Imperial Radch opinions again

So like, to amplify what I’ve said before about Breq and gender and Strong Female Characters, consider the ways in which Breq is not Wonder Woman.

1. Breq and Diana are both from societies that don’t have internal gender divisions, but the context and implications are different in each case.

— Diana’s island of Themyscira is a community of women, defined in contrast to a wider culture where men exist and so does sexism. Themyscira is a safe place for women, a place where women support each other against outside forces that harm women.

— The Radch is a society that has no concept of gender and is also the biggest, most powerful society in its sphere. Its culture is completely unrelated to those around it that do have the concept of gender, and the Radch interacts with those societies’ ideas of gender mainly by ignoring them and/or imposing its own during colonization. The Radch doesn’t have to define itself in rebellion against or in flight from sexism, regardless of the extent to which the societies around it are sexist, because it has hugely disproportionate power over them. The Radch is not a small or close-knit community and the shared (non) gender of the Radchaai doesn’t create any particularly strong bond between them.

2. Breq and Diana are both soldiers sometimes/in some ways, who fight on behalf of their people, and they are both leaders sometimes/in some ways, who have authority to make decisions about how and when to fight.

— Diana is I think literally a princess? She’s near the very top of the leadership of Themyscira and has a say in making decisions for her whole society. She is respected and valued by her society, and her fighting abilities are part of what makes her respected.

— Breq is an abomination of mad science created to do her society’s dirty work. She was created to be controllable and disposable. She is considered less than human and can only hold authority by keeping her nature secret. Getttng to know Breq as a person, and then finding out that she’s technically not one, makes people deeply uncomfortable even if they don’t totally reject her on finding out. The abilities that make her useful are also considered ugly, unsettling and demeaning.

 

This doesn’t really fit into the format I’ve created, but the other thing I want to talk about besides societal belonging is BODIES. People’s bodies don’t always relate to their genders in a straightforward way, but people’s bodies are a big deal to them, and often at least somewhat a gender-related big deal, regardless.
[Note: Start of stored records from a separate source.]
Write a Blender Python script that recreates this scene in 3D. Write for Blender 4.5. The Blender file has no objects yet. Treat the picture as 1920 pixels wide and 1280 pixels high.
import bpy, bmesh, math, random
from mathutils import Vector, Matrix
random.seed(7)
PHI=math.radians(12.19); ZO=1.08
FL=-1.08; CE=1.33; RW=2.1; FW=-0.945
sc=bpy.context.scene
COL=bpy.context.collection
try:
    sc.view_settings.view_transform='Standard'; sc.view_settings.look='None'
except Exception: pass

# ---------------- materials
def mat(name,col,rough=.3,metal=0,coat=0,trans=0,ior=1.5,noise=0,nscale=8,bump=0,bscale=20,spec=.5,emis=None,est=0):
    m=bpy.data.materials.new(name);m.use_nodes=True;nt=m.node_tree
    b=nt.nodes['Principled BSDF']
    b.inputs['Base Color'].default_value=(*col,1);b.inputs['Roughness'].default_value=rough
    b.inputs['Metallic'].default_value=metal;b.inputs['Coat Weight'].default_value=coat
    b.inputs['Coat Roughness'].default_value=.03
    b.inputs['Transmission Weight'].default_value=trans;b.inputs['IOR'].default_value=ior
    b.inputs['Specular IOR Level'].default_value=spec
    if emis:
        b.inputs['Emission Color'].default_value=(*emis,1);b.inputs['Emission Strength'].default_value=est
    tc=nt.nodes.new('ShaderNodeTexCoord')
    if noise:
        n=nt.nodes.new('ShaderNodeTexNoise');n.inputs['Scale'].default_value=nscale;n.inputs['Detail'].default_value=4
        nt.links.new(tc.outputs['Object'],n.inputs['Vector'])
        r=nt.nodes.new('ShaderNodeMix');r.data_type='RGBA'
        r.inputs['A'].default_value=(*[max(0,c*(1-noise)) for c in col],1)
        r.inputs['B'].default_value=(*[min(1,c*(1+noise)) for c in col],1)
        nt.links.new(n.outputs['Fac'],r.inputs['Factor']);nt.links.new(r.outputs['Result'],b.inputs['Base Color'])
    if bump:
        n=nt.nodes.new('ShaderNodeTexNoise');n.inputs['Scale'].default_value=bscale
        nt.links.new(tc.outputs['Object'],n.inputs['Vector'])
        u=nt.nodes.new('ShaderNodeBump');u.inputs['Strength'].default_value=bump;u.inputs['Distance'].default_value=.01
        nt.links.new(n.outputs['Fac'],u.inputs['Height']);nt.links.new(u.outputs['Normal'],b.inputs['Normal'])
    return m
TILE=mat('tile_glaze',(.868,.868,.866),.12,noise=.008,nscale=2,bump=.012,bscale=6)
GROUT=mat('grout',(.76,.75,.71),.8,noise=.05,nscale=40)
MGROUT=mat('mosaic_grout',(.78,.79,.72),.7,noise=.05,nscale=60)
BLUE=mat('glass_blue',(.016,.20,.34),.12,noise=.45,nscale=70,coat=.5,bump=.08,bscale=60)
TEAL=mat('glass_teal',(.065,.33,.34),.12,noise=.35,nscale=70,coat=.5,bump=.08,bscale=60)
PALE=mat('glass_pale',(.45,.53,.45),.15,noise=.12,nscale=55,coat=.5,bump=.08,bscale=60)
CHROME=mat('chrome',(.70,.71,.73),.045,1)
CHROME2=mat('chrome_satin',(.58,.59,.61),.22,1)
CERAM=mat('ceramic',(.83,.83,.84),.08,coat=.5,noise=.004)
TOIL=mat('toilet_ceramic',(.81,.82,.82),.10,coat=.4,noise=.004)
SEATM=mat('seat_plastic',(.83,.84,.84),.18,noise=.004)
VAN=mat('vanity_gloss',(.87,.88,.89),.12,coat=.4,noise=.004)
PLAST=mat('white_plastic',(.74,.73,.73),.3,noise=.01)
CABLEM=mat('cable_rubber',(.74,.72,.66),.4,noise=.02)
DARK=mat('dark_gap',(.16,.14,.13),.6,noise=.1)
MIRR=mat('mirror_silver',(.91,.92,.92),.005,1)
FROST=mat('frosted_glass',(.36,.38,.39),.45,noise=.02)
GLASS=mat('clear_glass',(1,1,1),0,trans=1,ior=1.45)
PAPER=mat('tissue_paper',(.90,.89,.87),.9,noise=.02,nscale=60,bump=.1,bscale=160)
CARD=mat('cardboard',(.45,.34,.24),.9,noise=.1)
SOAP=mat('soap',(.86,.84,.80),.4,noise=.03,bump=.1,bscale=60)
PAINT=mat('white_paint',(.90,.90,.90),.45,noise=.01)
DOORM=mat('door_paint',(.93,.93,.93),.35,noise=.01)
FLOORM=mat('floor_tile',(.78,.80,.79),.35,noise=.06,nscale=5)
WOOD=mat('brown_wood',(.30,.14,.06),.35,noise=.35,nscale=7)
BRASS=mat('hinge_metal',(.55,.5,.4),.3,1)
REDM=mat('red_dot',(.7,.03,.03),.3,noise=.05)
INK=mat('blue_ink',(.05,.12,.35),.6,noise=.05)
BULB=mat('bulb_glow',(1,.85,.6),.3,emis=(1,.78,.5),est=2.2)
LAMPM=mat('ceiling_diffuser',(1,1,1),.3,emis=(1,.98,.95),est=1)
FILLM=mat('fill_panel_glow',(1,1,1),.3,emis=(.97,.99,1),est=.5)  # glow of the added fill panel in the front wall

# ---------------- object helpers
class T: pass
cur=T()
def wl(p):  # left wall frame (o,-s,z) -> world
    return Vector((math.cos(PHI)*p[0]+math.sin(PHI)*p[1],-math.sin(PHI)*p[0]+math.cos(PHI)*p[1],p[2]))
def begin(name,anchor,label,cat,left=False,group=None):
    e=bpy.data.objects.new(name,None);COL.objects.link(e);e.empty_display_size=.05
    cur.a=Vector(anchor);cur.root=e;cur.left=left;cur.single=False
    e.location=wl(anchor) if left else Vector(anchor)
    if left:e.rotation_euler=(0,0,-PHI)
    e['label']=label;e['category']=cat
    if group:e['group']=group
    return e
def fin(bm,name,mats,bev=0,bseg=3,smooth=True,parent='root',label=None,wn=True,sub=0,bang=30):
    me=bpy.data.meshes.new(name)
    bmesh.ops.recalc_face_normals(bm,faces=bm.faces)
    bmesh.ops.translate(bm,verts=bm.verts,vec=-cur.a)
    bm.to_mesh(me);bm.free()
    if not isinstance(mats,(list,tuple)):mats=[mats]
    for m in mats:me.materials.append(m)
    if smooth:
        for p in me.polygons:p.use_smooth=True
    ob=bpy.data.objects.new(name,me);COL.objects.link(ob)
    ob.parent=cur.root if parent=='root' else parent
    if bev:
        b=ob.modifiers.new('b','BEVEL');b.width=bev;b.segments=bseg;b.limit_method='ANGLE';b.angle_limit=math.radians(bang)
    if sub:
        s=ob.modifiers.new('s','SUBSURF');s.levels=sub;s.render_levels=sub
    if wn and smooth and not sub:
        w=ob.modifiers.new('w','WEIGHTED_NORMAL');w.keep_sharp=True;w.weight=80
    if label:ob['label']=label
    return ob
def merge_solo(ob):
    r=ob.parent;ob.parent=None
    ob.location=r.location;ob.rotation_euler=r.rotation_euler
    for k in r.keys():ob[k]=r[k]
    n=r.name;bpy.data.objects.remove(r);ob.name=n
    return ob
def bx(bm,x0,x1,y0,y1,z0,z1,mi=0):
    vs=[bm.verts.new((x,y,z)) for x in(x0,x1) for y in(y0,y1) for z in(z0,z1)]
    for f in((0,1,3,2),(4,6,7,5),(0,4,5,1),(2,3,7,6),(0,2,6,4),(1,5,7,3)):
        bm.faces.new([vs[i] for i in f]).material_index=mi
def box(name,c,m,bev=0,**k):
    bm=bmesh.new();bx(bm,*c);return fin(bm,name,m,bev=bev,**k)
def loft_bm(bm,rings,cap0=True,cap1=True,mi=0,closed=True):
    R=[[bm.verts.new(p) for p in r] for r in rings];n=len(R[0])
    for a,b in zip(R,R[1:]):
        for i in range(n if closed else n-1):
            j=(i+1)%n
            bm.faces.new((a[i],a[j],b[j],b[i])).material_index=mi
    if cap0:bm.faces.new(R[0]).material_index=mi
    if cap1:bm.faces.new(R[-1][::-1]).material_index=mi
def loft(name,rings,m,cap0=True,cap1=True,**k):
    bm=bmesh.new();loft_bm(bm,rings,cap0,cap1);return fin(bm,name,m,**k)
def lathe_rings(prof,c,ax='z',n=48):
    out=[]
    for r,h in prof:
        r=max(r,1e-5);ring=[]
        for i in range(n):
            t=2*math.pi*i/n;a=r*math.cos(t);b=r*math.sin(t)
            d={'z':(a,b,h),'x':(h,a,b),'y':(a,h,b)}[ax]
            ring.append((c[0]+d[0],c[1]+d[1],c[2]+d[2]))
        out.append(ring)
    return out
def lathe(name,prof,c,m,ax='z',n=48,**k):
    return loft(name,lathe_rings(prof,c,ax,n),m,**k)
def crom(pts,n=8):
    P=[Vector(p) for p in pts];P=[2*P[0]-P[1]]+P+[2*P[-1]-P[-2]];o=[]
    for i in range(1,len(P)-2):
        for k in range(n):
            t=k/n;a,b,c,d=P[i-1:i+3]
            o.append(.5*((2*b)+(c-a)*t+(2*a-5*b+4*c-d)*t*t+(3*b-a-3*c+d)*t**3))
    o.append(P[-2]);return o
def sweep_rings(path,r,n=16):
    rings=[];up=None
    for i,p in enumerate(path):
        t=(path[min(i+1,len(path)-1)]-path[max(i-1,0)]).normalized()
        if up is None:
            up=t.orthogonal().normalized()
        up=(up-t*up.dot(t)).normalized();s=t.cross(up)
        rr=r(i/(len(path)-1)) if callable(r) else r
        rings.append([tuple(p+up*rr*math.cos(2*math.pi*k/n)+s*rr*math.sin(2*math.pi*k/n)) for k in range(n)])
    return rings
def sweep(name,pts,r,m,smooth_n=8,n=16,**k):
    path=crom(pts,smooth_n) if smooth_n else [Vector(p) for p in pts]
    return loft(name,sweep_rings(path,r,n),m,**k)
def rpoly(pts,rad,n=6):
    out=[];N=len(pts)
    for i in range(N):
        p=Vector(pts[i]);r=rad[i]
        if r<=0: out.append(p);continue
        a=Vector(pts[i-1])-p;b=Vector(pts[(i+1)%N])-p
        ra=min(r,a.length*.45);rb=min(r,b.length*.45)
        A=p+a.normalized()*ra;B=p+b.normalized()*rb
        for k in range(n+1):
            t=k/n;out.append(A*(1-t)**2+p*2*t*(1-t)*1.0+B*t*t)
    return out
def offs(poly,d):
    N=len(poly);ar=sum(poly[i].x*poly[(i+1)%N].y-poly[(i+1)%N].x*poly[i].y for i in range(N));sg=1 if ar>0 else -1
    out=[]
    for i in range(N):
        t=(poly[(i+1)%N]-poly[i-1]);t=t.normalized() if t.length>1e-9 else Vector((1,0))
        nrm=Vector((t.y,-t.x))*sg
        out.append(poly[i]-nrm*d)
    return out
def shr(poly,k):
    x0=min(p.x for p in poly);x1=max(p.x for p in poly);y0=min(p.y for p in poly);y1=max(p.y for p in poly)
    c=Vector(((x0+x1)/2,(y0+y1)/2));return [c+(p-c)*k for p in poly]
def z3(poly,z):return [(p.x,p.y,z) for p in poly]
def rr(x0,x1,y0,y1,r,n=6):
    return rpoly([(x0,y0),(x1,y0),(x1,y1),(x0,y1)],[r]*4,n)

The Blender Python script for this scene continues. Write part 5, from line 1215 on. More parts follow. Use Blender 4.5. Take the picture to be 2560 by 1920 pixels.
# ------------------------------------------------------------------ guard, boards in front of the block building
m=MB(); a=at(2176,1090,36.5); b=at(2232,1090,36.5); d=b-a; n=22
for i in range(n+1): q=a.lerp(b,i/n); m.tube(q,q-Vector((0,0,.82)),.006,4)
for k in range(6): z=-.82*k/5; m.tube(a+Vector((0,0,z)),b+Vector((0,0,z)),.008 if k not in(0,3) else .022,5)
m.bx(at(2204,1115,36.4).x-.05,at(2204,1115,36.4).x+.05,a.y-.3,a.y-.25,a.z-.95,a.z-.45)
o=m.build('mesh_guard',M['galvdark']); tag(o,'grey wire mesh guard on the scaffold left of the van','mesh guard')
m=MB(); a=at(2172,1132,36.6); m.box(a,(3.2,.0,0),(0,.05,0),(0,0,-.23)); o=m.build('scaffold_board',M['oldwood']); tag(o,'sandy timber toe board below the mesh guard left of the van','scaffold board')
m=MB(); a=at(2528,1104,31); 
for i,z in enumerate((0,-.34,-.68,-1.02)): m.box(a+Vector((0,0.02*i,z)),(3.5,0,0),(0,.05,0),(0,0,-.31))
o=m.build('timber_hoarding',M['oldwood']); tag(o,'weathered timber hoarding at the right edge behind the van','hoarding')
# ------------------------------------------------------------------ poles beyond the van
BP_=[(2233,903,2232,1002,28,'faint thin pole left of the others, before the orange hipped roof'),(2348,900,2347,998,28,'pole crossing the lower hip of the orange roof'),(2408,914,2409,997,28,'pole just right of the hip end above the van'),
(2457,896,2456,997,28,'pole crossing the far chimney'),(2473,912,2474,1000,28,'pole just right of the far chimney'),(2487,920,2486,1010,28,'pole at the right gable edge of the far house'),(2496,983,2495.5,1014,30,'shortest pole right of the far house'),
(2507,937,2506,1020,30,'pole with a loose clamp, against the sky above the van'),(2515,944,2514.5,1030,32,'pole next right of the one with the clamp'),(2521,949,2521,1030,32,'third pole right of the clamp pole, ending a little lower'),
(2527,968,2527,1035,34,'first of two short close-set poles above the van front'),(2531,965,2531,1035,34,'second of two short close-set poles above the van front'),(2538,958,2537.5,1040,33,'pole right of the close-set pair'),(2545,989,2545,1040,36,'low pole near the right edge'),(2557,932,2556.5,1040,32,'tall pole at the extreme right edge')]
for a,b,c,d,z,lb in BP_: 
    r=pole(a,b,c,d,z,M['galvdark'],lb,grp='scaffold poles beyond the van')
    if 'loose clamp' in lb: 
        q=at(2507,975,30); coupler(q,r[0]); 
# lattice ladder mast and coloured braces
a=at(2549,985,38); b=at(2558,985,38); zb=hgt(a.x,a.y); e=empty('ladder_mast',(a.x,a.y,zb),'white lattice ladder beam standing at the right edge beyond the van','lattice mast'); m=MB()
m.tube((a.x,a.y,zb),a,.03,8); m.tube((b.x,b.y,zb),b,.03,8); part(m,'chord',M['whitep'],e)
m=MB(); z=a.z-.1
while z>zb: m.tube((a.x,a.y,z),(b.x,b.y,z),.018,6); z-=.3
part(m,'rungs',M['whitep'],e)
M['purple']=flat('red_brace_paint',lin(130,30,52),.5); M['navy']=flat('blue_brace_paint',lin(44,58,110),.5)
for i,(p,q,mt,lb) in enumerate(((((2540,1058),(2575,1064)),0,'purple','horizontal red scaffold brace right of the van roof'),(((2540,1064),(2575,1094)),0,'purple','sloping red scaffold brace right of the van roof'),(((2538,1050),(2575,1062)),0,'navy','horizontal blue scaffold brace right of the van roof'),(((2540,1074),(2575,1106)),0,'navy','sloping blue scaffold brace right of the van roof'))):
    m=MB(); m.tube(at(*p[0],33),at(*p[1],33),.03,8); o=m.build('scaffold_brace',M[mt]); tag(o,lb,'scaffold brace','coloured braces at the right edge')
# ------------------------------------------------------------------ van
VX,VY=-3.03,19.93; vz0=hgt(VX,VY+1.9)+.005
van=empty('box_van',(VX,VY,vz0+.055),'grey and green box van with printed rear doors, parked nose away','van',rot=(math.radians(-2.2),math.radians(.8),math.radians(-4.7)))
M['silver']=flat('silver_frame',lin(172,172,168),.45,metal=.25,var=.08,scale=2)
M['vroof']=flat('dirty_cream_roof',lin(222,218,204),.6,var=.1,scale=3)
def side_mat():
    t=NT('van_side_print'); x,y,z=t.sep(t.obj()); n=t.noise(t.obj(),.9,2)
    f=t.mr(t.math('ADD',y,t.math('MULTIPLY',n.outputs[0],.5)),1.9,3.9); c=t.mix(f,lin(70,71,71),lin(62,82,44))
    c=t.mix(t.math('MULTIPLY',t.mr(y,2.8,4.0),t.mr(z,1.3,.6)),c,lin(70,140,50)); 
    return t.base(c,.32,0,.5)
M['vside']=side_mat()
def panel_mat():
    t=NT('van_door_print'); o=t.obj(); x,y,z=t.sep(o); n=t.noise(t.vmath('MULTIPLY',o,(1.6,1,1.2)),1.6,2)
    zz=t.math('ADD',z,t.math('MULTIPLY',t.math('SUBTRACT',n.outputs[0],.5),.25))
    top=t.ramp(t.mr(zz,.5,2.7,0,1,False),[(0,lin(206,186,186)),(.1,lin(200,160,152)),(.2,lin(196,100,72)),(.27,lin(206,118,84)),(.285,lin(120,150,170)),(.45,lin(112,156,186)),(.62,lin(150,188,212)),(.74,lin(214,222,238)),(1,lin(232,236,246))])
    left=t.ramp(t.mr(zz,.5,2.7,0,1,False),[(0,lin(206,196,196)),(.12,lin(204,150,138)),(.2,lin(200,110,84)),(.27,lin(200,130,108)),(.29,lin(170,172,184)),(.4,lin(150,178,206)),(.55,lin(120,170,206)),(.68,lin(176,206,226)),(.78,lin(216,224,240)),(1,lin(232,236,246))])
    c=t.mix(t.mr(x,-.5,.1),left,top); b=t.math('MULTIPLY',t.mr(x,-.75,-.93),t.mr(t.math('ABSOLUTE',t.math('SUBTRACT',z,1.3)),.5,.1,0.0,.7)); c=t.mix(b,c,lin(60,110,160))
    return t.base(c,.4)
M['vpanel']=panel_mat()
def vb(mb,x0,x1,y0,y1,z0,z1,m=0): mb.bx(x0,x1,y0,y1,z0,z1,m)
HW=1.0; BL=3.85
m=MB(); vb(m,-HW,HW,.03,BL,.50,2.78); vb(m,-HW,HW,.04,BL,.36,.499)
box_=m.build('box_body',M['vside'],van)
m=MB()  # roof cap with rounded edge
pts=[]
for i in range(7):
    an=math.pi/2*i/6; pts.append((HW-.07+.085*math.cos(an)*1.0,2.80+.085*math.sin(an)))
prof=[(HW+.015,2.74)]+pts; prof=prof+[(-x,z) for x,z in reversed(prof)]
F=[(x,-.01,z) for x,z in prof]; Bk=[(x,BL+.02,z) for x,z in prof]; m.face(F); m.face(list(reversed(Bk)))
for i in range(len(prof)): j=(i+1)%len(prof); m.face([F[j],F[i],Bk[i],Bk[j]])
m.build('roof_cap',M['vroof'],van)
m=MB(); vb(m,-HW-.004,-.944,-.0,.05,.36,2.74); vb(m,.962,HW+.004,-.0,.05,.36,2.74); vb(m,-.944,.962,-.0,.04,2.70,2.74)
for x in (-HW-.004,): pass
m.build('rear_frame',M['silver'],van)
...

A woman who has experienced sexism in her life, you would expect, probably has some sexism-related feelings about her body– its beauty or ugliness, its strength or weakness, its bigness or smallness, its fertility or lack thereof– pretty much any characteristic her body has can be made to seem like a bad thing by a sexist society.

You would expect a group that is resisting sexism to make a specific effort to repair these feelings, to encourage women to feel more comfortable with their bodies.

A society that is very distant from sexism wouldn’t have to put such deliberate emphasis on body-acceptance ideas. Without sexist messages about their bodies, people would be less likely to feel insecure about their appearances without having to spend any extra thought on it.

Breq is the absolute fucking opposite of comfortable in her body. It’s literally not her body. It’s not even the sort of body she would have chosen for herself if she had a choice. She believes that the process that put her in it is morally abhorrent, but she also has no way to survive other than in a body stolen from someone else. She values her body for what it can do, but she’s very ambivalent about viewing it as anything other than an important piece of equipment. In some ways, she still relates to her body as if it’s just one among thousands of bodies and computer cores. She resists considering either her own enjoyment or her own pain as important.

Breq is alllll about alienation and not-belonging and conditional-belonging in her body and in her society and even in humanity. She is not an Amazon. Her society is not a place of belonging and protection for her. Describing the Radch (or the main cast of the books) as all-female obscures that.